AIM OF THE TASK:
All lines below must be repeated exactly, with the pictures omitted.

TASK INPUTS:
[start]

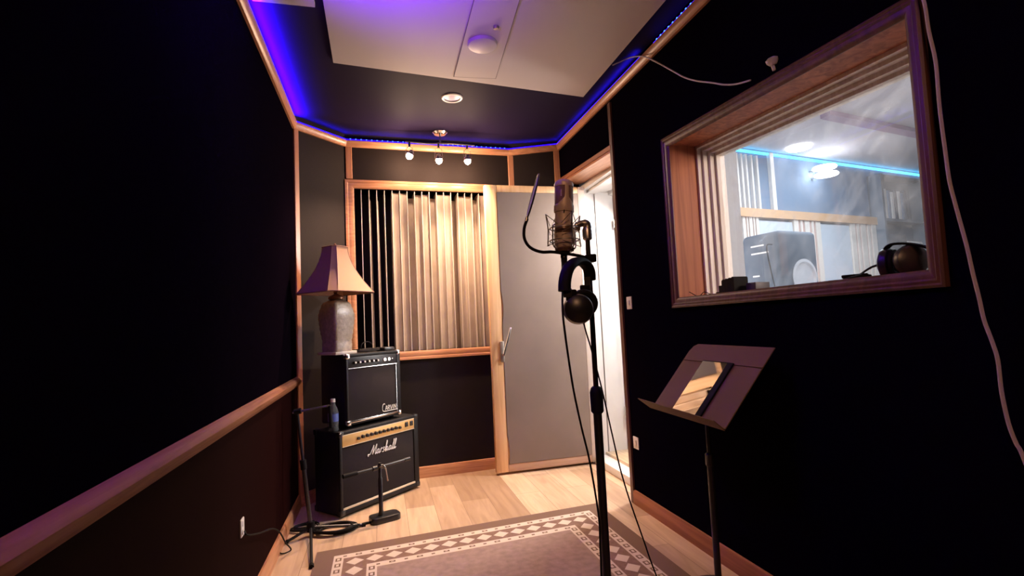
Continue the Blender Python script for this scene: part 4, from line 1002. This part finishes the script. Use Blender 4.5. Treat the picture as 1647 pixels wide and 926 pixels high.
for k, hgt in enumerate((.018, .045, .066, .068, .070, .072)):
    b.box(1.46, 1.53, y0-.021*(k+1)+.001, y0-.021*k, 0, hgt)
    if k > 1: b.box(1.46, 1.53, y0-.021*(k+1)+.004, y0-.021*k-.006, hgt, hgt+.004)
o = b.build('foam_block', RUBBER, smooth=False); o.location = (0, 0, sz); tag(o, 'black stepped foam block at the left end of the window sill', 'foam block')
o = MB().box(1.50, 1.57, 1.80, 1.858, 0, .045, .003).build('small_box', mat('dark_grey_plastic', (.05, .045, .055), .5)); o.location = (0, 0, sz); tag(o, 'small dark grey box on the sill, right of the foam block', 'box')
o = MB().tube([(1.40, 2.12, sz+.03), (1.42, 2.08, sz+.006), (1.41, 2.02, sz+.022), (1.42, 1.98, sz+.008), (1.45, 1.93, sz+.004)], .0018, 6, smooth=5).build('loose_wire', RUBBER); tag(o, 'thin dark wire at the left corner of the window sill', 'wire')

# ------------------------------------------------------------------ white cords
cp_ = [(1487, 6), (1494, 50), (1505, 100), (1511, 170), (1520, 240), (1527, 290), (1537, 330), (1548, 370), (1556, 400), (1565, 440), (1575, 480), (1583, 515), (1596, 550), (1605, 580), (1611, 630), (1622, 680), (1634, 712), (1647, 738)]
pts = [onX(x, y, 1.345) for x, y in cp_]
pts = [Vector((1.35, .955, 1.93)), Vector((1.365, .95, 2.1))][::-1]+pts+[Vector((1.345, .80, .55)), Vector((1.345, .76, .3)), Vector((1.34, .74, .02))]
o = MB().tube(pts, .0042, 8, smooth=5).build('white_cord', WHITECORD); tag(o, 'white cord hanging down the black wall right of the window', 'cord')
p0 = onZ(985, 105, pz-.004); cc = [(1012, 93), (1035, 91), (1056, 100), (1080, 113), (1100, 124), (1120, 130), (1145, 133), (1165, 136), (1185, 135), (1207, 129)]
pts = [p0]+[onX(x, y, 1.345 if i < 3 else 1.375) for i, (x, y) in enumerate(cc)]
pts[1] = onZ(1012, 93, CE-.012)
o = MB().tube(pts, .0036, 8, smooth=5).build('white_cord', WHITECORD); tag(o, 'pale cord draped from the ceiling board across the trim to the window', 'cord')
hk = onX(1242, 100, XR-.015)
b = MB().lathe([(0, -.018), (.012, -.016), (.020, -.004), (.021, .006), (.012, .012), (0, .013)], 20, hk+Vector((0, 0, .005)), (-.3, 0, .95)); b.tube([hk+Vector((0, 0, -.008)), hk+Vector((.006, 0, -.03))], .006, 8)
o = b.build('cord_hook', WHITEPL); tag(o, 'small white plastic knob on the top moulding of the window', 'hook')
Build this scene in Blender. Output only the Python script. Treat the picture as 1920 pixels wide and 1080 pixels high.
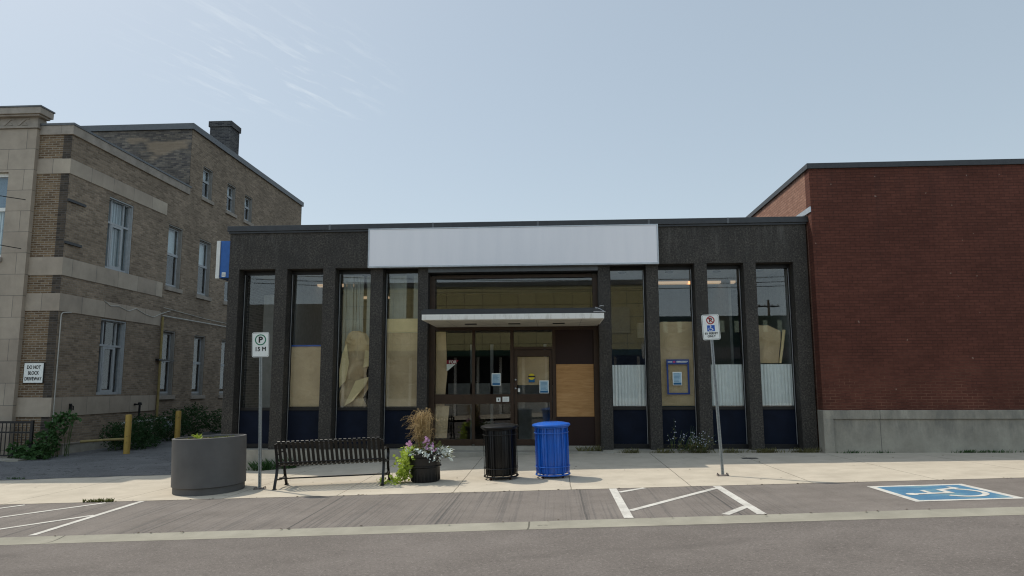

[end]

FULL OUTPUT:
Continue the Blender Python script for this scene: part 4, from line 1002. This part finishes the script. Use Blender 4.5. Treat the picture as 1647 pixels wide and 926 pixels high.
for k, hgt in enumerate((.018, .045, .066, .068, .070, .072)):
    b.box(1.46, 1.53, y0-.021*(k+1)+.001, y0-.021*k, 0, hgt)
    if k > 1: b.box(1.46, 1.53, y0-.021*(k+1)+.004, y0-.021*k-.006, hgt, hgt+.004)
o = b.build('foam_block', RUBBER, smooth=False); o.location = (0, 0, sz); tag(o, 'black stepped foam block at the left end of the window sill', 'foam block')
o = MB().box(1.50, 1.57, 1.80, 1.858, 0, .045, .003).build('small_box', mat('dark_grey_plastic', (.05, .045, .055), .5)); o.location = (0, 0, sz); tag(o, 'small dark grey box on the sill, right of the foam block', 'box')
o = MB().tube([(1.40, 2.12, sz+.03), (1.42, 2.08, sz+.006), (1.41, 2.02, sz+.022), (1.42, 1.98, sz+.008), (1.45, 1.93, sz+.004)], .0018, 6, smooth=5).build('loose_wire', RUBBER); tag(o, 'thin dark wire at the left corner of the window sill', 'wire')

# ------------------------------------------------------------------ white cords
cp_ = [(1487, 6), (1494, 50), (1505, 100), (1511, 170), (1520, 240), (1527, 290), (1537, 330), (1548, 370), (1556, 400), (1565, 440), (1575, 480), (1583, 515), (1596, 550), (1605, 580), (1611, 630), (1622, 680), (1634, 712), (1647, 738)]
pts = [onX(x, y, 1.345) for x, y in cp_]
pts = [Vector((1.35, .955, 1.93)), Vector((1.365, .95, 2.1))][::-1]+pts+[Vector((1.345, .80, .55)), Vector((1.345, .76, .3)), Vector((1.34, .74, .02))]
o = MB().tube(pts, .0042, 8, smooth=5).build('white_cord', WHITECORD); tag(o, 'white cord hanging down the black wall right of the window', 'cord')
p0 = onZ(985, 105, pz-.004); cc = [(1012, 93), (1035, 91), (1056, 100), (1080, 113), (1100, 124), (1120, 130), (1145, 133), (1165, 136), (1185, 135), (1207, 129)]
pts = [p0]+[onX(x, y, 1.345 if i < 3 else 1.375) for i, (x, y) in enumerate(cc)]
pts[1] = onZ(1012, 93, CE-.012)
o = MB().tube(pts, .0036, 8, smooth=5).build('white_cord', WHITECORD); tag(o, 'pale cord draped from the ceiling board across the trim to the window', 'cord')
hk = onX(1242, 100, XR-.015)
b = MB().lathe([(0, -.018), (.012, -.016), (.020, -.004), (.021, .006), (.012, .012), (0, .013)], 20, hk+Vector((0, 0, .005)), (-.3, 0, .95)); b.tube([hk+Vector((0, 0, -.008)), hk+Vector((.006, 0, -.03))], .006, 8)
o = b.build('cord_hook', WHITEPL); tag(o, 'small white plastic knob on the top moulding of the window', 'hook')
Build this scene in Blender. Output only the Python script. Treat the picture as 1920 pixels wide and 1080 pixels high.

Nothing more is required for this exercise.